No entanto, isso não invalida alguns cuidados a ter, como a criação de sombras nas propriedades. E nem a anunciada ligação da barragem do Monte da Rocha a Alqueva, através da barragem do Roxo, permite, no médio prazo, alterar substancialmente a realidade da região.

 

“Não estamos ainda dotados de infraestruturas e de canais de rega, de bocas de rega, para que possamos irrigar as culturas nas nossas explorações. As explorações no Campo Branco teriam de se dotar de equipamentos de rega e de infraestruturas para que pudéssemos beneficiar dessa ligação, mas isso parece-me ainda uma coisa muito longínqua”.

 

AS AJUDAS QUE POUCO AJUDAM

“Não venham dizer que as pessoas querem dinheiro.

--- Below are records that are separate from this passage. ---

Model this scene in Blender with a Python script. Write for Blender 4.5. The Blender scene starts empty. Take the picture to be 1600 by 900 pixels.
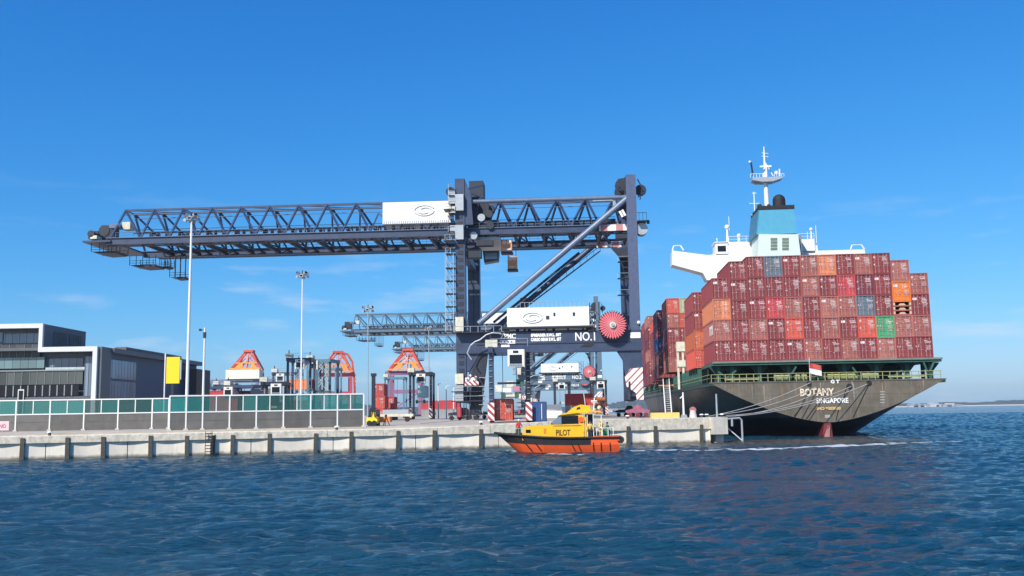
import bpy, math, random
import numpy as np
from mathutils import Vector, Matrix
random.seed(7)
rnd = random.Random(11)
SC = bpy.context.scene
COL = SC.collection
R = math.radians

# ------------------------------------------------------------------ camera
FPX = 1500.0                       # focal length in pixels of a 1600 px wide picture
PITCH = math.atan(193.9 / FPX)
ROLL = 0.016
cam_d = bpy.data.cameras.new('camera'); cam = bpy.data.objects.new('camera', cam_d)
COL.objects.link(cam); SC.camera = cam
cam_d.sensor_width = 36; cam_d.lens = 36 * FPX / 1600; cam_d.clip_end = 60000; cam_d.clip_start = 0.3
cam.location = (0, 0, 4.0)
cam.rotation_euler = (Matrix.Rotation(math.pi/2 + PITCH, 3, 'X') @ Matrix.Rotation(-ROLL, 3, 'Z')).to_euler()

# ------------------------------------------------------------------ world, sun
SUN_AZ, SUN_EL = R(-32), R(40)     # azimuth from straight behind the camera, towards the left
to_sun = Vector((math.sin(SUN_AZ) * math.cos(SUN_EL), -math.cos(SUN_AZ) * math.cos(SUN_EL), math.sin(SUN_EL)))
W = bpy.data.worlds.new('World'); SC.world = W; W.use_nodes = True
nt = W.node_tree; N = nt.nodes; L = nt.links
bg = N['Background']; bg.inputs[1].default_value = 0.11
sky = N.new('ShaderNodeTexSky'); sky.sky_type = 'NISHITA'; sky.sun_disc = False
sky.sun_elevation = SUN_EL; sky.sun_rotation = math.atan2(to_sun.x, to_sun.y)
sky.altitude = 0; sky.air_density = 1.0; sky.dust_density = 0.55; sky.ozone_density = 3.0
# the photograph's rendering of a clear sky: one response curve per channel for the whole dome
sc_ = N.new('ShaderNodeSeparateColor'); hs = N.new('ShaderNodeCombineColor'); L.new(sky.outputs[0], sc_.inputs[0])
for ch, a_, p_ in (('Red', 0.667, 1.72), ('Green', 0.80, 0.96), ('Blue', 1.10, 0.619)):
    k1 = N.new('ShaderNodeMath'); k1.operation = 'MULTIPLY'; k1.inputs[1].default_value = 0.122; L.new(sc_.outputs[ch], k1.inputs[0])
    k2 = N.new('ShaderNodeMath'); k2.operation = 'POWER'; k2.inputs[1].default_value = p_; L.new(k1.outputs[0], k2.inputs[0])
    k3 = N.new('ShaderNodeMath'); k3.operation = 'MULTIPLY'; k3.inputs[1].default_value = a_ / 0.128; L.new(k2.outputs[0], k3.inputs[0]); L.new(k3.outputs[0], hs.inputs[ch])
# thin low cumulus near the horizon
tc = N.new('ShaderNodeTexCoord'); sp = N.new('ShaderNodeSeparateXYZ'); L.new(tc.outputs['Generated'], sp.inputs[0])
mp = N.new('ShaderNodeMapping'); mp.inputs['Scale'].default_value = (8, 8, 42); mp.inputs['Location'].default_value = (3.3, 0.4, 0.0)
L.new(tc.outputs['Generated'], mp.inputs[0])
nz = N.new('ShaderNodeTexNoise'); nz.inputs['Scale'].default_value = 1.0; nz.inputs['Detail'].default_value = 7; nz.inputs['Roughness'].default_value = 0.55
L.new(mp.outputs[0], nz.inputs['Vector'])
cr = N.new('ShaderNodeMapRange'); cr.inputs[1].default_value = 0.54; cr.inputs[2].default_value = 0.70
L.new(nz.outputs['Fac'], cr.inputs[0])
el = N.new('ShaderNodeMapRange'); el.inputs[1].default_value = 0.24; el.inputs[2].default_value = 0.05
L.new(sp.outputs['Z'], el.inputs[0])
mm = N.new('ShaderNodeMath'); mm.operation = 'MULTIPLY'; L.new(cr.outputs[0], mm.inputs[0]); L.new(el.outputs[0], mm.inputs[1])
m2 = N.new('ShaderNodeMath'); m2.operation = 'MULTIPLY'; L.new(mm.outputs[0], m2.inputs[0]); m2.inputs[1].default_value = 0.5
mx = N.new('ShaderNodeMixRGB'); mx.inputs[2].default_value = (5.6, 6.3, 7.4, 1)
L.new(m2.outputs[0], mx.inputs[0]); L.new(hs.outputs[0], mx.inputs[1]); L.new(mx.outputs[0], bg.inputs[0])
sun_d = bpy.data.lights.new('sun', 'SUN'); sun = bpy.data.objects.new('sun', sun_d); COL.objects.link(sun)
sun_d.energy = 4.8; sun_d.angle = R(0.53); sun_d.color = (1.0, 0.93, 0.82)
sun.rotation_euler = to_sun.to_track_quat('Z', 'Y').to_euler(); sun.location = (0, -50, 80)
SC.view_settings.view_transform = 'Standard'; SC.view_settings.look = 'None'
SC.view_settings.exposure = 0.22; SC.view_settings.gamma = 1.0

# ------------------------------------------------------------------ geometry of the picture -> places
_r0 = Vector((1, 0, 0)); _f = Vector((0, math.cos(PITCH), math.sin(PITCH))); _u0 = Vector((0, -math.sin(PITCH), math.cos(PITCH)))
_r = _r0 * math.cos(ROLL) - _u0 * math.sin(ROLL); _u = _u0 * math.cos(ROLL) + _r0 * math.sin(ROLL)
EYE = Vector((0, 0, 4.0))
def ray(x, y): return _r * ((x - 800) / FPX) + _u * ((450 - y) / FPX) + _f
def P(x, y, D):
    d = ray(x, y); return EYE + d * (D / d.y)
class Fr:
    """a local frame: origin o, x axis turned by a about z"""
    def __init__(s, o, a): s.o = Vector(o); s.a = a; s.m = Matrix.Rotation(-a, 3, 'Z'); s.M = Matrix.Rotation(a, 3, 'Z')
    def px(s, x, y, v=0.0):
        e = s.m @ (EYE - s.o); d = s.m @ ray(x, y); return e + d * ((v - e.y) / d.y)
    def w(s, p): return s.o + s.M @ Vector(p)

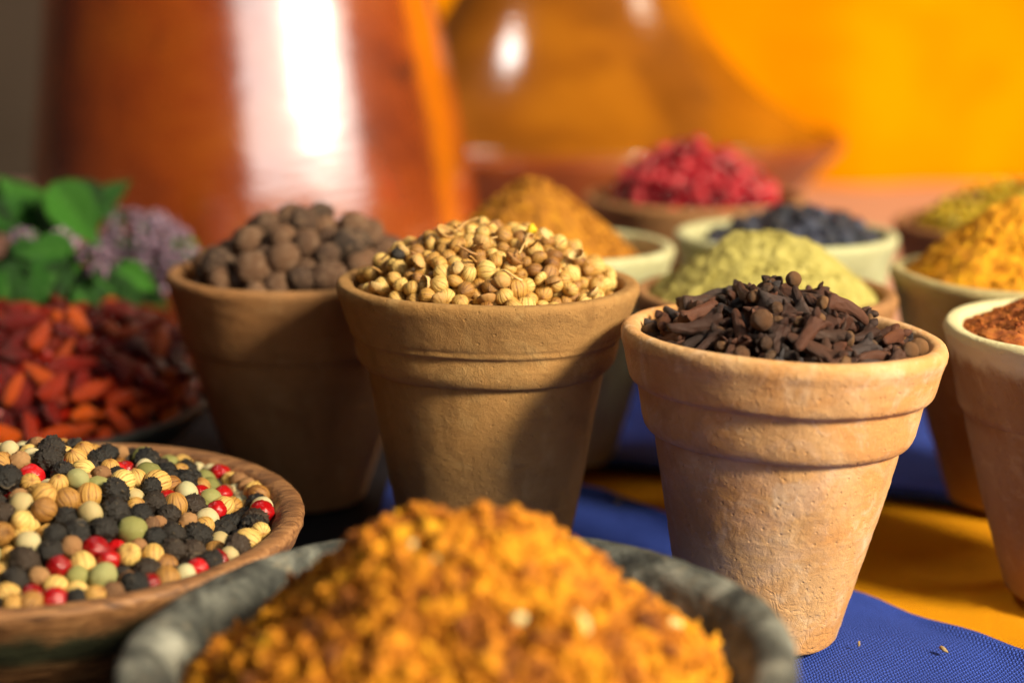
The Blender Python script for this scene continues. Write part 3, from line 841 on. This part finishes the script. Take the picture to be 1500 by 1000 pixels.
for i in range(N):
    a_, b_ = Q[i, 0], Q[i, -1]; c = (a_ + b_) / 2; d = W.to_3x3() @ Vector(b_ - a_)
    if rng.uniform() < .5: d = -d
    half = (Lh[i] / 2 + rad[i] * .9) * MM
    thick_ = rad[i] / .25 * MM
    items.append((int(rng.integers(0, 10)), mat4(aim(d, rng.uniform(0, 6)), (thick_, thick_, half), W @ Vector(c * MM)), 2.4 * MM, W @ Vector(c * MM)))
fill('clove', V_clo, M_clo, items, None, 'dark brown clove @ the heap in the peach clay pot', 'clove', 'cloves heaped in the peach pot', 'cloves', 'cloves beneath the top of the heap', vis_min=25, frame=W)
mound('clove_dust', env, 28.2, M_clo, 7.5, W, label='dark crumbs filling the clove pot below the cloves', cat='crumbs', zbase=45, nr=20, na=60)
Vb = [k_allspice(60)]
m_bud = mat_berry('clove_bud', (.14, .06, .022), (.30, .14, .045), (.42, .22, .08), None, .6, 0, .3, 1.6)
for (x, y, r_) in ((-7.5, -17, 2.1), (1.5, 2, 1.6), (-12, -24, 1.7), (22, -14, 1.8), (25, -9, 1.9), (20, -20, 2.0)):
    z = float(env(np.array(x), np.array(y))) + 1.4
    me_ = bpy.data.meshes.get('loose_bud') or data_mesh('loose_bud', Vb[0], m_bud)
    o = bpy.data.objects.new('loose_bud', me_); COL.objects.link(o)
    o.matrix_world = Matrix(mat4(rotm(rng), r_ * MM, W @ Vector((x * MM, y * MM, z * MM)))); tag(o, 'round tan bud head lying loose among the cloves', 'bud', 'loose clove bud heads')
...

Deem ajudas nos fatores de produção. Ajudem nas rações, nos adubos, tudo isso são ajudas, agora vêm para a televisão dizer que dão x por ovelha, ou x por vaca, ou x por hectare de cereal. Isso não é verdade, não corresponde à realidade. É mentira”.

 

António Lopes Inácio vê a situação desta forma: as ajudas no setor da pecuária deveriam ser ao nível do controlo dos preços dos fatores de produção e muito menos no dinheiro que é atribuído individualmente. Até porque, na sua opinião, o cenário poderá ser o de redução de efetivos.

 

“Aqui no Campo Branco, durante pouco tempo, já foram abatidas, se calhar, quatro ou cinco mil vacas, mas de criar, não eram vacas para abate. E as ovelhas qualquer dia começam [a ser abatidas] porque as pessoas veem-se numa situação com pouco dinheiro, muitos custos, muito dinheiro a investir em alimentos. Preferem vender do que estar a sacrificar-se, a eles e aos animais. Isto está muito complicado e as ajudas são anunciadas, mas nunca chegaram cá”. 

 

Todos os setores sob a tutela do Ministério da Agricultura têm contestado, nos últimos meses, as políticas adotadas, com especial incidência nas manifestações promovidas pela Confederação de Agricultores de Portugal (CAP), em que é pedida, exaustivamente, a demissão da ministra Maria do Céu Antunes.

 

Para o presidente do Apccb, não será essa a solução adequada. “A gente pede muito a demissão da ministra, mas eu acho, que apesar de a senhora não perceber nada deste setor, desta área, ela não é a culpada. Venha quem vier, temos de mudar a política. Enquanto não se mudar a política, não vale a pena, (…) porque quem resolve o problema é o primeiro-ministro e ele não quer mudar de política. Ele não gosta da agricultura, portanto, não vale a pena a gente ter ilusões”.

 

UM BORREGO DIFERENTE

Momento de excelência para promover o borrego do Campo Branco. É assim que João Pedro Lourenço, técnico zootécnico do Agrupamento de Produtores de Carnes do Campo Branco (Apccb), descreve o Fertival do Borrego, que decorre até domingo em Castro Verde, e a respetiva semana gastronómica, que se prolonga até 9 de abril.

 

“É uma oportunidade de provar este borrego que é realmente um produto de excelência da nossa região, (…) porque este borrego tem muito a ver com o maneio como é criado e com o seu maneio alimentar: mantém-se em permanência durante todo o dia e ao longo de quase todo o ano com a ovelha, com a mãe, e só é desmamado e tirado do campo na altura em que vai para abate. Animal mais natural do que este é impossível. E isto confere características organoléticas à carne deste borrego distintas do borrego que vem de fora, não tem comparação".